> **The request**
Restate the entries below word for word, omitting nothing.

> **Material shown**

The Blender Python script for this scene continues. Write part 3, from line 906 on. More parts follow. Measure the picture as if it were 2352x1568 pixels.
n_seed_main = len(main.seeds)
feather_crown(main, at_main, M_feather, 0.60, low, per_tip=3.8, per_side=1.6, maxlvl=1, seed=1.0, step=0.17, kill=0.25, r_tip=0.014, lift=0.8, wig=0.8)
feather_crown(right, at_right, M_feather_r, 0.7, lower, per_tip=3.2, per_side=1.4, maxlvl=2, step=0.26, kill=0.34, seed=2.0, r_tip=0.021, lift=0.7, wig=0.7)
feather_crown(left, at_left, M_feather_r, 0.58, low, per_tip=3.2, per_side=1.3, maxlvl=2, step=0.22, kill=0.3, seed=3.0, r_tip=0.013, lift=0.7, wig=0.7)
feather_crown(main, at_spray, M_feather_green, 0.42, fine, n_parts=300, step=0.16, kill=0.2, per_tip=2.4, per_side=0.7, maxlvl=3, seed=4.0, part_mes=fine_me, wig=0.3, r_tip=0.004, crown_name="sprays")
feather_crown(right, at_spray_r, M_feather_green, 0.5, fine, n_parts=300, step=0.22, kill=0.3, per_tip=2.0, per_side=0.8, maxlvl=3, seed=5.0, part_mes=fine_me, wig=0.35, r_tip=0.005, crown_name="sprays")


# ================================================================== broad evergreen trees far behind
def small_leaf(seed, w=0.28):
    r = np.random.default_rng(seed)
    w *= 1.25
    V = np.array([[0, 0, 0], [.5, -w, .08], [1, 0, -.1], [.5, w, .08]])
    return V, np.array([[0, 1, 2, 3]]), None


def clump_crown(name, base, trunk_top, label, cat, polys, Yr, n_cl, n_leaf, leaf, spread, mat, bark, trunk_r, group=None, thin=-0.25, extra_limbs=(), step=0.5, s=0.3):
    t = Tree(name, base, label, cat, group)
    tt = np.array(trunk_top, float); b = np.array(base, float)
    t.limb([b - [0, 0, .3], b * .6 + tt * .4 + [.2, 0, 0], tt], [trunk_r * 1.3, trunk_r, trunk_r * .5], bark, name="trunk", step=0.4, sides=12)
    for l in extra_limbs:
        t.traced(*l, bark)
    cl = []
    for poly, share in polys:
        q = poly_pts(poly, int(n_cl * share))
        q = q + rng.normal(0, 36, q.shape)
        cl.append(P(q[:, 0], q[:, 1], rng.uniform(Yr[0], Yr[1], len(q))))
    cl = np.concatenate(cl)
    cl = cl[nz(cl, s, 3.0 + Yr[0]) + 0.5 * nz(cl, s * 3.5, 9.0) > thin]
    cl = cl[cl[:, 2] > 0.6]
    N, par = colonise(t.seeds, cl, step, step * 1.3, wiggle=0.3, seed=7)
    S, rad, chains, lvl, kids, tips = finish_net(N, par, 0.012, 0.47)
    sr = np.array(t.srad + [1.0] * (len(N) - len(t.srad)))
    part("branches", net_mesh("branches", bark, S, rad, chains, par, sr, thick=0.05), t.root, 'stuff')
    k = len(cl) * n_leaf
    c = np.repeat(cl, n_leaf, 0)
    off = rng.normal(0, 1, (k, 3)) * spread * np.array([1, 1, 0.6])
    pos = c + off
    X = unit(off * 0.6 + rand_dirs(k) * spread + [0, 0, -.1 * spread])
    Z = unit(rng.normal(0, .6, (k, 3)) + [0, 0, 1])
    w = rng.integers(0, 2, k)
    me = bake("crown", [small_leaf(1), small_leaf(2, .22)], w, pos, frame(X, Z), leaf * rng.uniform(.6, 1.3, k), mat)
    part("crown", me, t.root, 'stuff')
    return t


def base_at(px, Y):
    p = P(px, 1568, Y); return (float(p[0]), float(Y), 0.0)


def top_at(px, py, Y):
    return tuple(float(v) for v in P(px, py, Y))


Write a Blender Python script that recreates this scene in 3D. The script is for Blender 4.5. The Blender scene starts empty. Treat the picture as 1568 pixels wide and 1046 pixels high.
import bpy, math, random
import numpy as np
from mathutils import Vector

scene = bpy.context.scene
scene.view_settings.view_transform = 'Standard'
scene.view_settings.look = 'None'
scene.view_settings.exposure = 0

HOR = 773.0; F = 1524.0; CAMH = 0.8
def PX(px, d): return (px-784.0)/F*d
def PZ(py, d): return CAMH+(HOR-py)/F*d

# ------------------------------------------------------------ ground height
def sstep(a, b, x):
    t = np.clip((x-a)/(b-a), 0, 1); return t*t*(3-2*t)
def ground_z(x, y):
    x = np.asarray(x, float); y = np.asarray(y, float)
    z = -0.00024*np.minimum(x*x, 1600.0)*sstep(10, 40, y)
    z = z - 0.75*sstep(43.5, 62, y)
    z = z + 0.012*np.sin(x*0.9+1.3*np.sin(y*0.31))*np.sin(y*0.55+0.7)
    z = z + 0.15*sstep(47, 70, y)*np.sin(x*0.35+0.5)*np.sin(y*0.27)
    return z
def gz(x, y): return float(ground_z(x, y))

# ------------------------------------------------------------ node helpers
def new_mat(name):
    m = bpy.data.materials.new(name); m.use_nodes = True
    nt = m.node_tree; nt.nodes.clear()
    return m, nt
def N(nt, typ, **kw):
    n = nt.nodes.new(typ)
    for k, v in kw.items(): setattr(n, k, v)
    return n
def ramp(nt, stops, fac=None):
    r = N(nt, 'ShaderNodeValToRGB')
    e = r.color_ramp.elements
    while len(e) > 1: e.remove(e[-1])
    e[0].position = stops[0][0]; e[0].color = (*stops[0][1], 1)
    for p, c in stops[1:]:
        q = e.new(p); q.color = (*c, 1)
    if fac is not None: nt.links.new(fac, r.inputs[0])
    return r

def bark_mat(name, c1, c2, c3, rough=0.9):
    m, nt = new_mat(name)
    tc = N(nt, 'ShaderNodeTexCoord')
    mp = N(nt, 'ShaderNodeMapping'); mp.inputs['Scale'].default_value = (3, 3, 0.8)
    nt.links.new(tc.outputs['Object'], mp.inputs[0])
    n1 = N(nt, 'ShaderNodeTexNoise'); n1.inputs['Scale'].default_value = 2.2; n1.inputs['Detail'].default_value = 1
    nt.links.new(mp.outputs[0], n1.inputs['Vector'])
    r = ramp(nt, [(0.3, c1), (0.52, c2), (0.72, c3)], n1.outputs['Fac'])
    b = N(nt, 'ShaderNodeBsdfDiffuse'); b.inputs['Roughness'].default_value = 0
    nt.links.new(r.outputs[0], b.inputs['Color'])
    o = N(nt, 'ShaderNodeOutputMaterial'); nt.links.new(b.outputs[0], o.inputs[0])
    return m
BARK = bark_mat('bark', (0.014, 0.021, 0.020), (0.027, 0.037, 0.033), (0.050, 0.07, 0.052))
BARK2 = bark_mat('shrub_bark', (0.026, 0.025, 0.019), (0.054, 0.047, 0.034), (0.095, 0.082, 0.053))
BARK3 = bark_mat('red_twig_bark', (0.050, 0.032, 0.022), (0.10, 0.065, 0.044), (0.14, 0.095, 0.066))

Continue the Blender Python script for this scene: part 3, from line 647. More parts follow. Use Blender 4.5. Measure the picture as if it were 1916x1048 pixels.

> **Written answer**
The Blender Python script for this scene continues. Write part 3, from line 906 on. More parts follow. Measure the picture as if it were 2352x1568 pixels.
n_seed_main = len(main.seeds)
feather_crown(main, at_main, M_feather, 0.60, low, per_tip=3.8, per_side=1.6, maxlvl=1, seed=1.0, step=0.17, kill=0.25, r_tip=0.014, lift=0.8, wig=0.8)
feather_crown(right, at_right, M_feather_r, 0.7, lower, per_tip=3.2, per_side=1.4, maxlvl=2, step=0.26, kill=0.34, seed=2.0, r_tip=0.021, lift=0.7, wig=0.7)
feather_crown(left, at_left, M_feather_r, 0.58, low, per_tip=3.2, per_side=1.3, maxlvl=2, step=0.22, kill=0.3, seed=3.0, r_tip=0.013, lift=0.7, wig=0.7)
feather_crown(main, at_spray, M_feather_green, 0.42, fine, n_parts=300, step=0.16, kill=0.2, per_tip=2.4, per_side=0.7, maxlvl=3, seed=4.0, part_mes=fine_me, wig=0.3, r_tip=0.004, crown_name="sprays")
feather_crown(right, at_spray_r, M_feather_green, 0.5, fine, n_parts=300, step=0.22, kill=0.3, per_tip=2.0, per_side=0.8, maxlvl=3, seed=5.0, part_mes=fine_me, wig=0.35, r_tip=0.005, crown_name="sprays")


# ================================================================== broad evergreen trees far behind
def small_leaf(seed, w=0.28):
    r = np.random.default_rng(seed)
    w *= 1.25
    V = np.array([[0, 0, 0], [.5, -w, .08], [1, 0, -.1], [.5, w, .08]])
    return V, np.array([[0, 1, 2, 3]]), None


def clump_crown(name, base, trunk_top, label, cat, polys, Yr, n_cl, n_leaf, leaf, spread, mat, bark, trunk_r, group=None, thin=-0.25, extra_limbs=(), step=0.5, s=0.3):
    t = Tree(name, base, label, cat, group)
    tt = np.array(trunk_top, float); b = np.array(base, float)
    t.limb([b - [0, 0, .3], b * .6 + tt * .4 + [.2, 0, 0], tt], [trunk_r * 1.3, trunk_r, trunk_r * .5], bark, name="trunk", step=0.4, sides=12)
    for l in extra_limbs:
        t.traced(*l, bark)
    cl = []
    for poly, share in polys:
        q = poly_pts(poly, int(n_cl * share))
        q = q + rng.normal(0, 36, q.shape)
        cl.append(P(q[:, 0], q[:, 1], rng.uniform(Yr[0], Yr[1], len(q))))
    cl = np.concatenate(cl)
    cl = cl[nz(cl, s, 3.0 + Yr[0]) + 0.5 * nz(cl, s * 3.5, 9.0) > thin]
    cl = cl[cl[:, 2] > 0.6]
    N, par = colonise(t.seeds, cl, step, step * 1.3, wiggle=0.3, seed=7)
    S, rad, chains, lvl, kids, tips = finish_net(N, par, 0.012, 0.47)
    sr = np.array(t.srad + [1.0] * (len(N) - len(t.srad)))
    part("branches", net_mesh("branches", bark, S, rad, chains, par, sr, thick=0.05), t.root, 'stuff')
    k = len(cl) * n_leaf
    c = np.repeat(cl, n_leaf, 0)
    off = rng.normal(0, 1, (k, 3)) * spread * np.array([1, 1, 0.6])
    pos = c + off
    X = unit(off * 0.6 + rand_dirs(k) * spread + [0, 0, -.1 * spread])
    Z = unit(rng.normal(0, .6, (k, 3)) + [0, 0, 1])
    w = rng.integers(0, 2, k)
    me = bake("crown", [small_leaf(1), small_leaf(2, .22)], w, pos, frame(X, Z), leaf * rng.uniform(.6, 1.3, k), mat)
    part("crown", me, t.root, 'stuff')
    return t


def base_at(px, Y):
    p = P(px, 1568, Y); return (float(p[0]), float(Y), 0.0)


def top_at(px, py, Y):
    return tuple(float(v) for v in P(px, py, Y))


Write a Blender Python script that recreates this scene in 3D. The script is for Blender 4.5. The Blender scene starts empty. Treat the picture as 1568 pixels wide and 1046 pixels high.
import bpy, math, random
import numpy as np
from mathutils import Vector

scene = bpy.context.scene
scene.view_settings.view_transform = 'Standard'
scene.view_settings.look = 'None'
scene.view_settings.exposure = 0

HOR = 773.0; F = 1524.0; CAMH = 0.8
def PX(px, d): return (px-784.0)/F*d
def PZ(py, d): return CAMH+(HOR-py)/F*d

# ------------------------------------------------------------ ground height
def sstep(a, b, x):
    t = np.clip((x-a)/(b-a), 0, 1); return t*t*(3-2*t)
def ground_z(x, y):
    x = np.asarray(x, float); y = np.asarray(y, float)
    z = -0.00024*np.minimum(x*x, 1600.0)*sstep(10, 40, y)
    z = z - 0.75*sstep(43.5, 62, y)
    z = z + 0.012*np.sin(x*0.9+1.3*np.sin(y*0.31))*np.sin(y*0.55+0.7)
    z = z + 0.15*sstep(47, 70, y)*np.sin(x*0.35+0.5)*np.sin(y*0.27)
    return z
def gz(x, y): return float(ground_z(x, y))

# ------------------------------------------------------------ node helpers
def new_mat(name):
    m = bpy.data.materials.new(name); m.use_nodes = True
    nt = m.node_tree; nt.nodes.clear()
    return m, nt
def N(nt, typ, **kw):
    n = nt.nodes.new(typ)
    for k, v in kw.items(): setattr(n, k, v)
    return n
def ramp(nt, stops, fac=None):
    r = N(nt, 'ShaderNodeValToRGB')
    e = r.color_ramp.elements
    while len(e) > 1: e.remove(e[-1])
    e[0].position = stops[0][0]; e[0].color = (*stops[0][1], 1)
    for p, c in stops[1:]:
        q = e.new(p); q.color = (*c, 1)
    if fac is not None: nt.links.new(fac, r.inputs[0])
    return r

def bark_mat(name, c1, c2, c3, rough=0.9):
    m, nt = new_mat(name)
    tc = N(nt, 'ShaderNodeTexCoord')
    mp = N(nt, 'ShaderNodeMapping'); mp.inputs['Scale'].default_value = (3, 3, 0.8)
    nt.links.new(tc.outputs['Object'], mp.inputs[0])
    n1 = N(nt, 'ShaderNodeTexNoise'); n1.inputs['Scale'].default_value = 2.2; n1.inputs['Detail'].default_value = 1
    nt.links.new(mp.outputs[0], n1.inputs['Vector'])
    r = ramp(nt, [(0.3, c1), (0.52, c2), (0.72, c3)], n1.outputs['Fac'])
    b = N(nt, 'ShaderNodeBsdfDiffuse'); b.inputs['Roughness'].default_value = 0
    nt.links.new(r.outputs[0], b.inputs['Color'])
    o = N(nt, 'ShaderNodeOutputMaterial'); nt.links.new(b.outputs[0], o.inputs[0])
    return m
BARK = bark_mat('bark', (0.014, 0.021, 0.020), (0.027, 0.037, 0.033), (0.050, 0.07, 0.052))
BARK2 = bark_mat('shrub_bark', (0.026, 0.025, 0.019), (0.054, 0.047, 0.034), (0.095, 0.082, 0.053))
BARK3 = bark_mat('red_twig_bark', (0.050, 0.032, 0.022), (0.10, 0.065, 0.044), (0.14, 0.095, 0.066))

Continue the Blender Python script for this scene: part 3, from line 647. More parts follow. Use Blender 4.5. Measure the picture as if it were 1916x1048 pixels.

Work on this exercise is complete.